Begin DATA EXCERPT
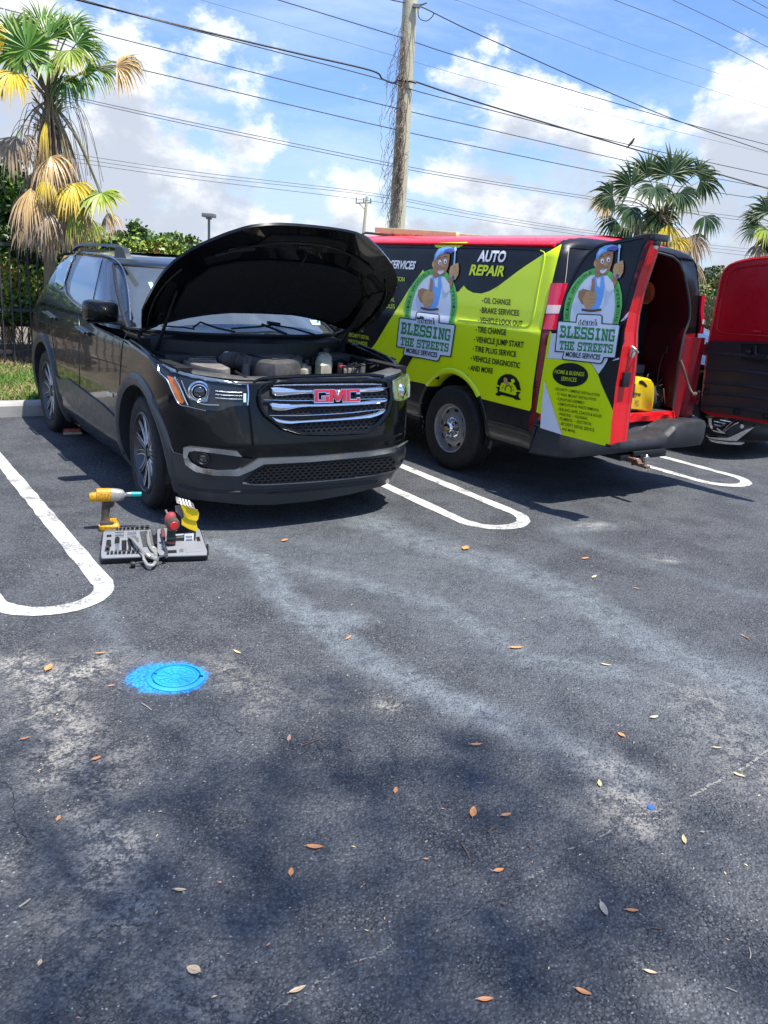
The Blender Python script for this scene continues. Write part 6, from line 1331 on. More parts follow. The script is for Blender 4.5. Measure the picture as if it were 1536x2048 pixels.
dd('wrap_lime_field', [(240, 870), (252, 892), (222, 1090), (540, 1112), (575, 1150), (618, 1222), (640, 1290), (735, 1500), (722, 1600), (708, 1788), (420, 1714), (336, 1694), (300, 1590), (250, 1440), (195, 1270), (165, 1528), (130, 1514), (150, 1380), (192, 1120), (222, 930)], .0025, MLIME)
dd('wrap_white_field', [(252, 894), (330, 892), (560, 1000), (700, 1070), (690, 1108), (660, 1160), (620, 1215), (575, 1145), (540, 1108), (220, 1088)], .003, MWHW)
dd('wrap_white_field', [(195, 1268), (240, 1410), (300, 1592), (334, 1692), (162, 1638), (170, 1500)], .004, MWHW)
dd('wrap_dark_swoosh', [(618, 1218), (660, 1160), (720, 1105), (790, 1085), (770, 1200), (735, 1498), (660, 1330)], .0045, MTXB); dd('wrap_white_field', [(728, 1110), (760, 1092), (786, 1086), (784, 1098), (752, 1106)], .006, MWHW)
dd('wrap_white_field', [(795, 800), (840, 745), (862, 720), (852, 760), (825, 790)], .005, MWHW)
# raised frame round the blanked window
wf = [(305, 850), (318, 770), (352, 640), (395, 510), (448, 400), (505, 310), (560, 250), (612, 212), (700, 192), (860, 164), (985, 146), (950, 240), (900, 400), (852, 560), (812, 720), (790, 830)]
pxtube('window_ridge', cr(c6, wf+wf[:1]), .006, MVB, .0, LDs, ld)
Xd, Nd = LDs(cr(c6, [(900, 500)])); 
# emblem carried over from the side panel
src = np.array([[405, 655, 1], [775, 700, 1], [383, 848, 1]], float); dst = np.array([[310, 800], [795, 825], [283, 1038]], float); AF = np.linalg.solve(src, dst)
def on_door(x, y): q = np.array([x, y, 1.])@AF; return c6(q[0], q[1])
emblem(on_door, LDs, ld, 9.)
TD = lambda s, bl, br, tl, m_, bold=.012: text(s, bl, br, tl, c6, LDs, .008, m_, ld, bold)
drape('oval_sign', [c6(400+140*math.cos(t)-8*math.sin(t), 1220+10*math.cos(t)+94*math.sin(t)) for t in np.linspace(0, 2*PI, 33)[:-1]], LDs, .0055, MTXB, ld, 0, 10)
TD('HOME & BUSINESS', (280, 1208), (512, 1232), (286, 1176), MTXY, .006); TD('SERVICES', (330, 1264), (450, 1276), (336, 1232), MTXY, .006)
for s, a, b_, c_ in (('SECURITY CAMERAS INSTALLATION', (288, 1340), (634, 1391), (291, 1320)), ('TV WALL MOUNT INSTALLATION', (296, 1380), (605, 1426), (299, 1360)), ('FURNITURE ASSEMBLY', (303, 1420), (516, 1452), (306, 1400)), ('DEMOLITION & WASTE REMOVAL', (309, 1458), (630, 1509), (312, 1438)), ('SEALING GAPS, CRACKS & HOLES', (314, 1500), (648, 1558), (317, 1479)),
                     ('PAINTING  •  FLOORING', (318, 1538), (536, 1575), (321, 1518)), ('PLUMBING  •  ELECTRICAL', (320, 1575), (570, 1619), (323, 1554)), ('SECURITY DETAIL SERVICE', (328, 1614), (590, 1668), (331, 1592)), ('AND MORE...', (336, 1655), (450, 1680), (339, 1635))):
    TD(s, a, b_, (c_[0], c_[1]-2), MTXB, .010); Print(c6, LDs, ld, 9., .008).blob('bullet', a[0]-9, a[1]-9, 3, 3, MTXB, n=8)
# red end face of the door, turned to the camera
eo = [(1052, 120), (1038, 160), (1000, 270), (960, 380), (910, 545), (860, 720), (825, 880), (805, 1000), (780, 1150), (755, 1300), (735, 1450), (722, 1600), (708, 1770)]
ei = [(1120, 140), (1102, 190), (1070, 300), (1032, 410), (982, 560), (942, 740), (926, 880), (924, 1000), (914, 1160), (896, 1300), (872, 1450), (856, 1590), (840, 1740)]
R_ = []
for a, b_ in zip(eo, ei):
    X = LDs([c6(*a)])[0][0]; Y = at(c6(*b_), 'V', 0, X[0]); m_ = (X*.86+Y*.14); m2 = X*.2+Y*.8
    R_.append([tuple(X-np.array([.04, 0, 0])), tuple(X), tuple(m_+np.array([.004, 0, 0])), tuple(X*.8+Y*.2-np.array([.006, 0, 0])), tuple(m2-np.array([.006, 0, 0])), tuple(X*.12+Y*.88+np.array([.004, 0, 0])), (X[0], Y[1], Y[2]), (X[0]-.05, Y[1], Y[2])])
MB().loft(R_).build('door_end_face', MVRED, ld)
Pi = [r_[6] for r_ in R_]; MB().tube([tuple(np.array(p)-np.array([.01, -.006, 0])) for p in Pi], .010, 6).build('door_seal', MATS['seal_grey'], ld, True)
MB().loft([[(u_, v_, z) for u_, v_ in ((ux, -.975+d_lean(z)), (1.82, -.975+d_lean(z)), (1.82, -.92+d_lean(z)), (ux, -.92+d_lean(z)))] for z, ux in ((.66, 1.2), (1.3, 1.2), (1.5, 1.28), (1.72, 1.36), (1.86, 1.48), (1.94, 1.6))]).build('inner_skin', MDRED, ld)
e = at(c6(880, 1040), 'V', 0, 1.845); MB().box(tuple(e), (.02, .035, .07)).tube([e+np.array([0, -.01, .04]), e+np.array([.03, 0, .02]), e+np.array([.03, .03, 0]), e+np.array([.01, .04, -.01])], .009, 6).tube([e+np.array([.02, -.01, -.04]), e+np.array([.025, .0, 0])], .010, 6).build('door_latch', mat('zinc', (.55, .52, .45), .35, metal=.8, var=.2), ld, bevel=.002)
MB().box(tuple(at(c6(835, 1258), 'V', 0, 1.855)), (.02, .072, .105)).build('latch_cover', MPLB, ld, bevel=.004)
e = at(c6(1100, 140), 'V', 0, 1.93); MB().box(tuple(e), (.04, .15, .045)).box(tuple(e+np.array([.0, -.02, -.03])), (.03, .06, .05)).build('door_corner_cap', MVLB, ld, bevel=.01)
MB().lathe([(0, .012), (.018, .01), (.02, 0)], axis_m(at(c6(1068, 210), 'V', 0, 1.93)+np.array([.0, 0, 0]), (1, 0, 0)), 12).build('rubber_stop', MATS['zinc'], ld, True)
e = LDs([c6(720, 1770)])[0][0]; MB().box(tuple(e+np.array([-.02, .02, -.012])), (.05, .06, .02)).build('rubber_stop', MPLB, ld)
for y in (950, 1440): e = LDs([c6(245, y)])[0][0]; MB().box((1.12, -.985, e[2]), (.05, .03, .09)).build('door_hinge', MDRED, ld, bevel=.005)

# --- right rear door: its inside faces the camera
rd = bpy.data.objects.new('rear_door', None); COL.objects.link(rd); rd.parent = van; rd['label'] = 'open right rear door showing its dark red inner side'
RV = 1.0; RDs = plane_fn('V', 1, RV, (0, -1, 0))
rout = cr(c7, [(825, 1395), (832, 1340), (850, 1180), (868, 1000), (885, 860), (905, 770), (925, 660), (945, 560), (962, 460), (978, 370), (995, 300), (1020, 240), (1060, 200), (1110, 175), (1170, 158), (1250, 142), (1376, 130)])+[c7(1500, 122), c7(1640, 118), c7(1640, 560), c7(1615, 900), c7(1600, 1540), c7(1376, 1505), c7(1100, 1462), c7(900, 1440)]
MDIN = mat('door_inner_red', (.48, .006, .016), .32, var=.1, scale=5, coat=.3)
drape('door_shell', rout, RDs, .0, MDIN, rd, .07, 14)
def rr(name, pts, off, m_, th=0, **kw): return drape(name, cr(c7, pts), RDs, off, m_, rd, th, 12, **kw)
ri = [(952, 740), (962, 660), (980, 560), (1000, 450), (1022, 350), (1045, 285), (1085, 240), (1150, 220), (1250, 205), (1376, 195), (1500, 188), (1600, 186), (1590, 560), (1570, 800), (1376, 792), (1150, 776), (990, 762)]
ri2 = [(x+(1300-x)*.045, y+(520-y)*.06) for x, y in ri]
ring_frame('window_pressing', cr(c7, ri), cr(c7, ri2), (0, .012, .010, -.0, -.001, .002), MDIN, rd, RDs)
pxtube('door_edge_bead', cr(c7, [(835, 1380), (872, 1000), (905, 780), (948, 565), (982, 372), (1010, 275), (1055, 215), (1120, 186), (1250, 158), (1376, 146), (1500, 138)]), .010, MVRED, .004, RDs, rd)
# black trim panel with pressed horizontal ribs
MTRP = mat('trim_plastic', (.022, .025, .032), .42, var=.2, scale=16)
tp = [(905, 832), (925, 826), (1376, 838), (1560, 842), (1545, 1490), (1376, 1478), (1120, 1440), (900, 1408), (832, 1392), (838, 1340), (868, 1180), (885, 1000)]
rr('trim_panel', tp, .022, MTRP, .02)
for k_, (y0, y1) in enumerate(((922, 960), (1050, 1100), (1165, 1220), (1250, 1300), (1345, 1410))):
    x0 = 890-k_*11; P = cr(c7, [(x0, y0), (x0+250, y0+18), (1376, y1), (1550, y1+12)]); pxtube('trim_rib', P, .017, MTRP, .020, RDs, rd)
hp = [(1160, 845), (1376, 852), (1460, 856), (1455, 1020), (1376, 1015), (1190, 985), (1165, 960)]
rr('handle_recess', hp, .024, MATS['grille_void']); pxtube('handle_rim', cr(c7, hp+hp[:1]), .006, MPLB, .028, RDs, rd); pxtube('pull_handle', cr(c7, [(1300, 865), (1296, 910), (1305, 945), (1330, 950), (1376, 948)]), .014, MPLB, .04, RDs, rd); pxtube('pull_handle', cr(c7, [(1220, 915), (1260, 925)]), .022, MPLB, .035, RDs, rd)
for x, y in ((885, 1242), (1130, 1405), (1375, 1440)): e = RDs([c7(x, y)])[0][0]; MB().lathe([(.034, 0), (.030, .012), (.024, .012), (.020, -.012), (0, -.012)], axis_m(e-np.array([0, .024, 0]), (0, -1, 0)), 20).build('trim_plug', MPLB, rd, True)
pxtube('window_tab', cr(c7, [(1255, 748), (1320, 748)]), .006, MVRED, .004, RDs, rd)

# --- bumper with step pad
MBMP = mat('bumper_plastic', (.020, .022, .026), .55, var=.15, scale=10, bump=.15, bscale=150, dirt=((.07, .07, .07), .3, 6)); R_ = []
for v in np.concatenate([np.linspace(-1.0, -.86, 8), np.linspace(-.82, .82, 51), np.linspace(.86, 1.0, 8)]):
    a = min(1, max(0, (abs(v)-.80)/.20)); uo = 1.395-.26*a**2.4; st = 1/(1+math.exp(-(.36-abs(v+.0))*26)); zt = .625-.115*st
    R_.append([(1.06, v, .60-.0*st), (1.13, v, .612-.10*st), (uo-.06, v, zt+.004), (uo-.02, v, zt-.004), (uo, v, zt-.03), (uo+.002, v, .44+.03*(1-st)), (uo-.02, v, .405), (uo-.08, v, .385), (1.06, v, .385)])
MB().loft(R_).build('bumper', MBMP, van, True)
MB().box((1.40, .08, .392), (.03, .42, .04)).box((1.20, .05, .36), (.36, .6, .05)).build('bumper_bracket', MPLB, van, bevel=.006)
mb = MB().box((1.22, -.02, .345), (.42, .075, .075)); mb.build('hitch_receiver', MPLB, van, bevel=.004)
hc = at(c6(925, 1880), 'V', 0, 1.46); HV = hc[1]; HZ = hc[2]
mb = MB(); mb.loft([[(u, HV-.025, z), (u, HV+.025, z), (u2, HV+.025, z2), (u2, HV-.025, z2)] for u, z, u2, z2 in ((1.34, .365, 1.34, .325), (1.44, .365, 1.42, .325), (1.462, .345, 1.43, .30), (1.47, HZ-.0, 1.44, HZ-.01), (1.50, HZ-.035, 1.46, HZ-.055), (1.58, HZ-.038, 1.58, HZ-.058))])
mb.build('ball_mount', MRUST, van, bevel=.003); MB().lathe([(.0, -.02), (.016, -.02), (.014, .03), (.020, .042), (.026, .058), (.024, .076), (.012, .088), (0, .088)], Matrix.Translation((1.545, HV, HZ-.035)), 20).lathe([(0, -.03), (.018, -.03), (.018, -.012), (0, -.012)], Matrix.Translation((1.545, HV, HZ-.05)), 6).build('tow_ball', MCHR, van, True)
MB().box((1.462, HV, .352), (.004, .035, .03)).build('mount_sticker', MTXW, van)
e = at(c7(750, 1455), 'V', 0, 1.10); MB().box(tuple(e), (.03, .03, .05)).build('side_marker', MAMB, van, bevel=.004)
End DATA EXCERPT
→ WHAT YOU SHOULD DO
Copy every line above that includes the string "MDRED".

→ THE COMPLETED TASK
MB().loft([[(u_, v_, z) for u_, v_ in ((ux, -.975+d_lean(z)), (1.82, -.975+d_lean(z)), (1.82, -.92+d_lean(z)), (ux, -.92+d_lean(z)))] for z, ux in ((.66, 1.2), (1.3, 1.2), (1.5, 1.28), (1.72, 1.36), (1.86, 1.48), (1.94, 1.6))]).build('inner_skin', MDRED, ld)
for y in (950, 1440): e = LDs([c6(245, y)])[0][0]; MB().box((1.12, -.985, e[2]), (.05, .03, .09)).build('door_hinge', MDRED, ld, bevel=.005)